▶ [WHAT TO DO]: Which lines hold the word "this"? Show each of them.

▶ [Scenes as source code]:

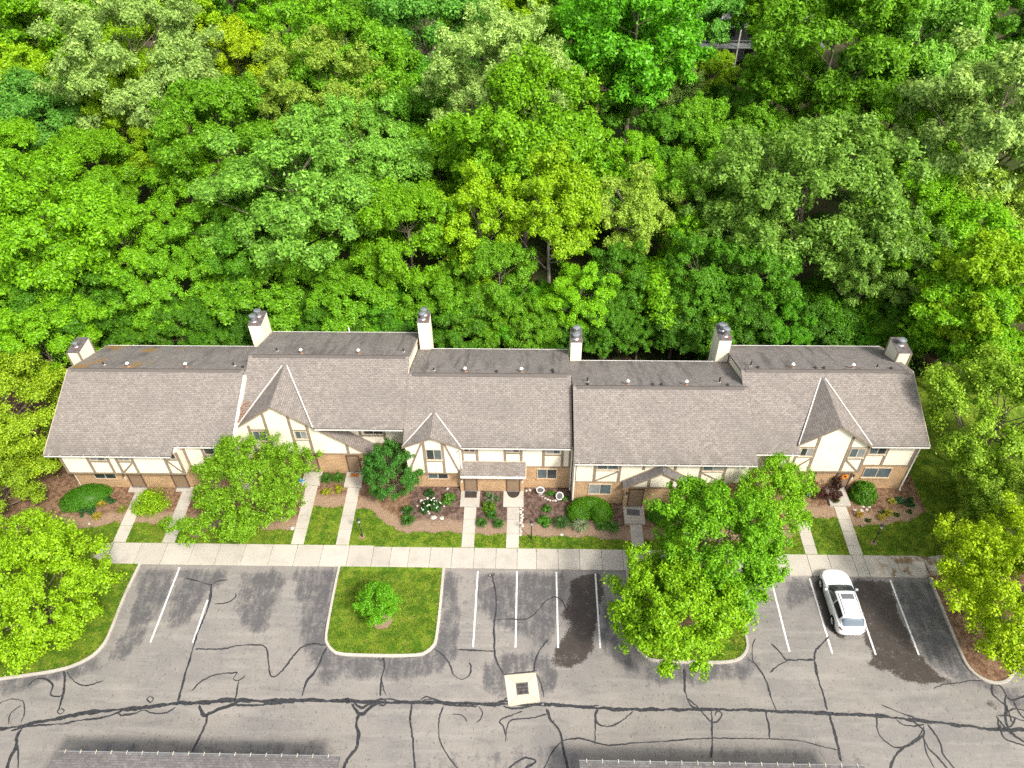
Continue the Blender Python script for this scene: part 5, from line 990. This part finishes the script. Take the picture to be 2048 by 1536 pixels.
strap('daylily',2.62,3.65,.72,.6,'dark strap-leaved clump beside the round bright shrub',(.055,.125,.03),150); strap('iris',3.95,3.45,.72,.6,'silvery strap-leaved clump below the notched hedge',(.21,.27,.15),160,.03); strap('daylily',5.45,3.45,.55,.5,'green strap-leaved clump under the notched hedge',(.06,.17,.02),110); strap('daylily',6.25,3.35,.6,.5,'green strap-leaved clump nearest the grey-mat walkway',(.06,.17,.02),120)
# notched hedge: two clipped lobes grown into one
t=empty('hedge',(4.65,4.75,gz(4.7)-.02)); tag(t,'notched clipped hedge under the window of the fourth townhouse','hedge')
for dx,dy,rx,ry,h,sd in((-.75,-.1,.92,.95,1.15,41),(.85,-.1,.9,.95,1.15,42),(.05,.45,1.5,.6,1.2,43)):
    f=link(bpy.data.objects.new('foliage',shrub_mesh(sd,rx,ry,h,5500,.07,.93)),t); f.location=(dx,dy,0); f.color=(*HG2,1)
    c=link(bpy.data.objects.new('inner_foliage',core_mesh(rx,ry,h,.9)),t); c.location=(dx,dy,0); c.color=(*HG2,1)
shrub('hedge',9.95,4.55,1.15,.85,1.1,'clipped hedge half hidden by the green maple at the porch gable',HG2,5500,.07,.93,cat='hedge')
shrub('shrub',14.0,5.0,1.2,.7,.8,'dark shrub under the far window of the fourth townhouse',(.03,.085,.016),2200,.1,.7,core=False)
# weeping purple maple
tree('weeping_maple',gen_tree(221,R=1.25,Rz=.75,zc=.85,ncl=70,per=60,leaf=.10,rc=(.2,.35),trunk_r=.05,lobes=5,lobe_amp=.3,limbs=40,low=1.1,flat=.9,up=.2,bark='purple_stem'),(22.0,6.7,.25),'weeping purple-leaved maple by the wreath door','shrub',(.085,.030,.028))
shrub('shrub',24.95,6.55,1.0,.95,1.45,'round glossy green bush between wreath door and window',(.085,.235,.014),4200,.11,.85)
for x,y,l in((27.5,6.15,'dark mounded shrub closer to the last downspout'),(28.2,6.0,'dark mounded shrub at the outer end of the last bed')): shrub('shrub',x,y,.5,.45,.55,l,(.035,.12,.045),1000,.1,.6,core=False)
for x,y,l,c in((26.95,6.0,'pale yellow tuft beside the dark mounded shrubs',(.36,.33,.06)),(26.35,4.95,'tall yellow tuft in the last mulch bed',(.33,.30,.03)),(24.2,4.75,'orange-yellow tuft by the last walkway',(.38,.24,.03)),(25.75,4.55,'low yellow tuft near the last lawn edge',(.34,.28,.03))): strap('grass_tuft',x,y,.4,.35,l,c,60)
for x,y,s_,l in((24.76,4.35,.26,'tiny dark dome plant nearest the last walkway'),(26.9,4.9,.3,'tiny dark dome plant in the middle of the last bed'),(28.0,5.2,.3,'tiny dark dome plant at the far end of the last bed'),(25.95,4.95,.34,'tiny dark dome plant among the yellow tufts')): shrub('dome_plant',x,y,s_,s_,.25,l,(.04,.11,.02),420,.08,.6,core=False,cat='plant')
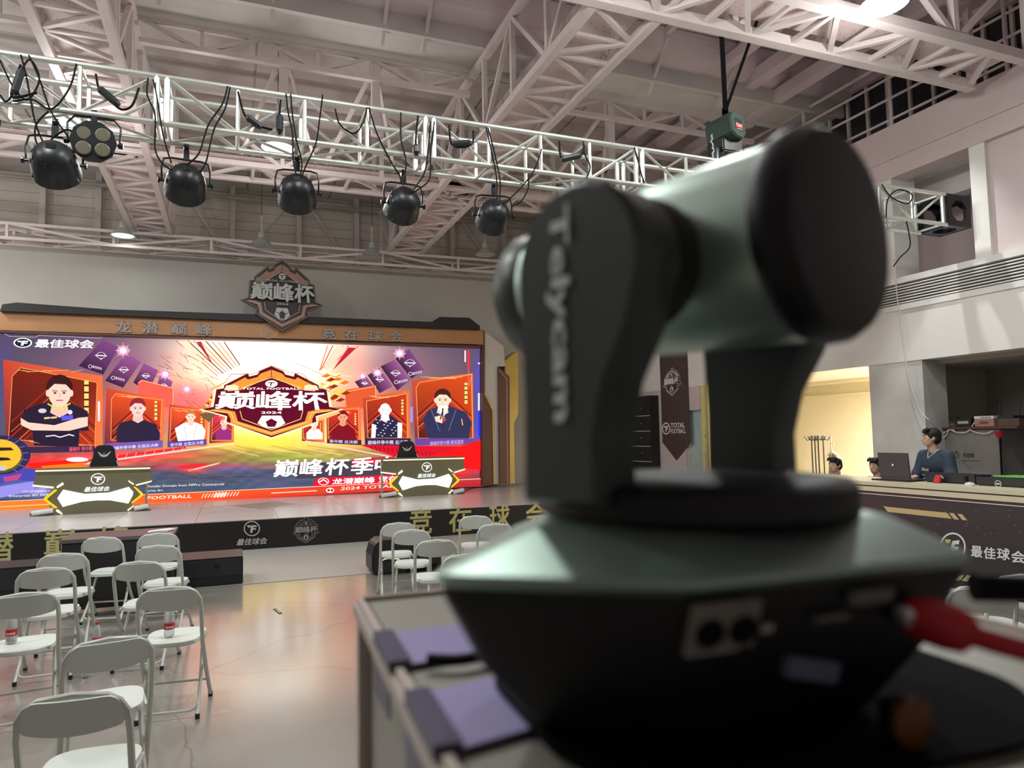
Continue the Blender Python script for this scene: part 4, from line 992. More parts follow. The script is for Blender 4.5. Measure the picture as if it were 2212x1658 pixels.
# ------------------------------------------------------------------ light-up host desks and gaming chairs
def desk(label):
    t = thing('host_desk', label, 'desk', (0, 0, 0), group='light-up host desks on the stage')
    k = 0.00122
    def g(P):   # drawing units -> metres in the desk's own frame
        out = []
        for cx, cy in P:
            base = 1000-.055*(cx-555); top = 372-.030*(cx-620)
            out.append(((cx-1352)*k, max(.003, (base-cy)/(base-top)*0.78)))
        return out
    def pr(P, y0, d, name, m_): MB().prism([(x, y0, z) for x, z in g(P)], (0, d, 0)).build(name, m_, t)
    body = [(620,372),(2085,330),(2108,510),(1900,570),(1870,600),(1990,690),(1860,810),(1830,860),(2100,900),(2100,925),(555,1000),(555,960),(840,905),(880,870),(745,760),(870,640),(850,610),(585,575)]
    pr(body, 0, 0.05, 'front_panel', M['desk'])
    pr([(605,372),(2095,330),(2093,312),(612,352)], -0.04, 0.75, 'desk_top', M['desk'])
    pr([(618,383),(2087,345),(2086,325),(618,362)], -0.055, 0.02, 'top_light_strip', M['litw'])
    c_ = [(960,632),(1230,690),(1540,672),(1800,594),(1862,665),(1855,710),(1800,822),(1560,778),(1380,780),(1200,800),(960,870),(890,750)]
    pr(c_, -0.012, 0.014, 'light_panel', M['lit'])
    for nm, P in (('yellow_strip', [(868,625),(885,640),(765,755),(770,775),(900,880),(870,890),(728,775),(728,740)]), ('yellow_strip', [(1862,590),(1885,590),(1990,680),(1990,715),(1850,820),(1838,805),(1955,705),(1955,690)])):
        pr(P, -0.02, 0.03, nm, M['lity'])
    for nm, P in (('white_strip', [(875,590),(950,530),(962,545),(962,565),(890,612)]), ('white_strip', [(880,905),(905,905),(958,960),(955,980),(885,935)]),
                  ('white_strip', [(1795,500),(1870,550),(1862,568),(1800,525)]), ('white_strip', [(1865,850),(1870,865),(1800,925),(1790,905)]),
                  ('white_strip', [(582,562),(840,590),(838,615),(585,585)]), ('white_strip', [(1895,560),(2108,505),(2105,525),(1905,580)])):
        pr(P, -0.03, 0.05, nm, M['litw'])
    for s, P in ((0, [(555,965),(555,998),(850,960),(875,905),(820,905)]), (1, [(1850,845),(1900,850),(2098,880),(2098,905),(1880,915)])):
        x = [q[0] for q in g(P)]; x0, x1 = min(x), max(x)
        MB().tube([(x0+0.04, -0.06, 0.05), (x1-0.04, -0.02, 0.085)], 0.045, 10).build('foot', M['paper'], t, smooth=True)
    def hm(x, y, l):
        (a, b), = g([(x, y)]); return (a, -0.013-l, b)
    A = Art(hm, step=0.002); A.tf(1398, 485, 92, 80, (255,255,250), ringw=0.14); A.text('最佳球会', q4(1220,665,1545,650,1562,582,1240,594), (240,250,245), 0.035); A.build('logo', M['screen'], t)
    for x in (-0.78, 0.78): MB().box(x-0.02, x+0.02, 0.6, 0.64, 0, 0.76).build('rear_leg', M['alu'], t)
    MB().box(-0.6, -0.2, 0.3, 0.36, 0.78, 0.80).build('keyboard', M['black'], t)
    return t
d0 = desk('light-up host desk on the left part of the stage'); d0.location = (-2.27, 14.72, SZ); d0.rotation_euler = (0, 0, 0.0)
d1 = dup(d0, (3.86, 15.0, SZ), 0.03, 'light-up host desk on the right part of the stage')
def gchair(label):
    t = thing('gaming_chair', label, 'chair', (0, 0, 0), group='gaming chairs behind the host desks')
    B = [(0.0,1.34),(.10,1.335),(.16,1.30),(.185,1.22),(.20,1.08),(.24,1.0),(.26,.85),(.25,.55),(0,.5)]
    P = [(-x, z) for x, z in B]+[(x, z) for x, z in reversed(B) if x > 0]
    MB().prism([(x, 0.0, z) for x, z in P], (0, 0.09, 0)).build('backrest', M['black'], t, bevel=0.015)
    def hm(x, y, l): return (x, -0.002-l, y)
    A = Art(hm, step=0.002)
    A.poly([(-.12,1.2),(-.06,1.1),(0,1.08),(.06,1.1),(.13,1.21),(.08,1.18),(.05,1.15),(0,1.13),(-.05,1.15),(-.08,1.18)], (200,200,200)); A.poly([(-.03,1.17),(.03,1.19),(0,1.14)], (210,70,90))
    A.line([(-.23,1.0),(-.26,.9)], .02, (180,190,60)); A.line([(.23,1.0),(.26,.9)], .02, (200,200,190)); A.build('emblem', M['print'], t)
    MB().box(-.26, .26, -.48, 0.02, .42, .52).build('seat', M['black'], t, bevel=0.03)
    for s in (-1, 1): MB().box(s*.30-.04, s*.30+.04, -.35, -.08, .64, .67).box(s*.30-.015, s*.30+.015, -.2, -.16, .45, .64).build('armrest', M['black'], t)
    MB().tube([(0,-.2,.08),(0,-.2,.43)], 0.03, 8).build('gas_lift', M['blackm'], t)
    mb = MB()
    for k in range(5): a = k*2*PI/5; mb.bar((0,-.2,.1), (.32*math.cos(a), -.2+.32*math.sin(a), .06), .05, .03)
    mb.build('star_base', M['blackm'], t)
    for k in range(5): a = k*2*PI/5; MB().lathe([(.03,-.02),(.03,.02)], (.32*math.cos(a), -.2+.32*math.sin(a), .03), (math.sin(a), -math.cos(a), 0), 10).build('castor', M['black'], t)
    return t
g0 = gchair('black gaming chair behind the left host desk'); g0.location = (-2.27, 15.7, SZ); g0.scale = (.95, 1, .9)
g1 = dup(g0, (3.72, 16.0, SZ), -0.2, 'black gaming chair behind the right host desk'); g1.scale = (.95, 1, .87)
t = thing('desk_cable', 'thin black cable lying on the stage right of the right host desk', 'cable', (5, 15.5, SZ))
MB().tube(bez([on(2, SZ+.008, *q) for q in ((1000,1062),(1020,1054),(1048,1050),(1072,1046),(1075,1044))], 5), .008, 5).build('sheath', M['cable'], t)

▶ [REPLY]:
Continue the Blender Python script for this scene: part 5, from line 990. This part finishes the script. Take the picture to be 2048 by 1536 pixels.
Continue the Blender Python script for this scene: part 4, from line 992. More parts follow. The script is for Blender 4.5. Measure the picture as if it were 2212x1658 pixels.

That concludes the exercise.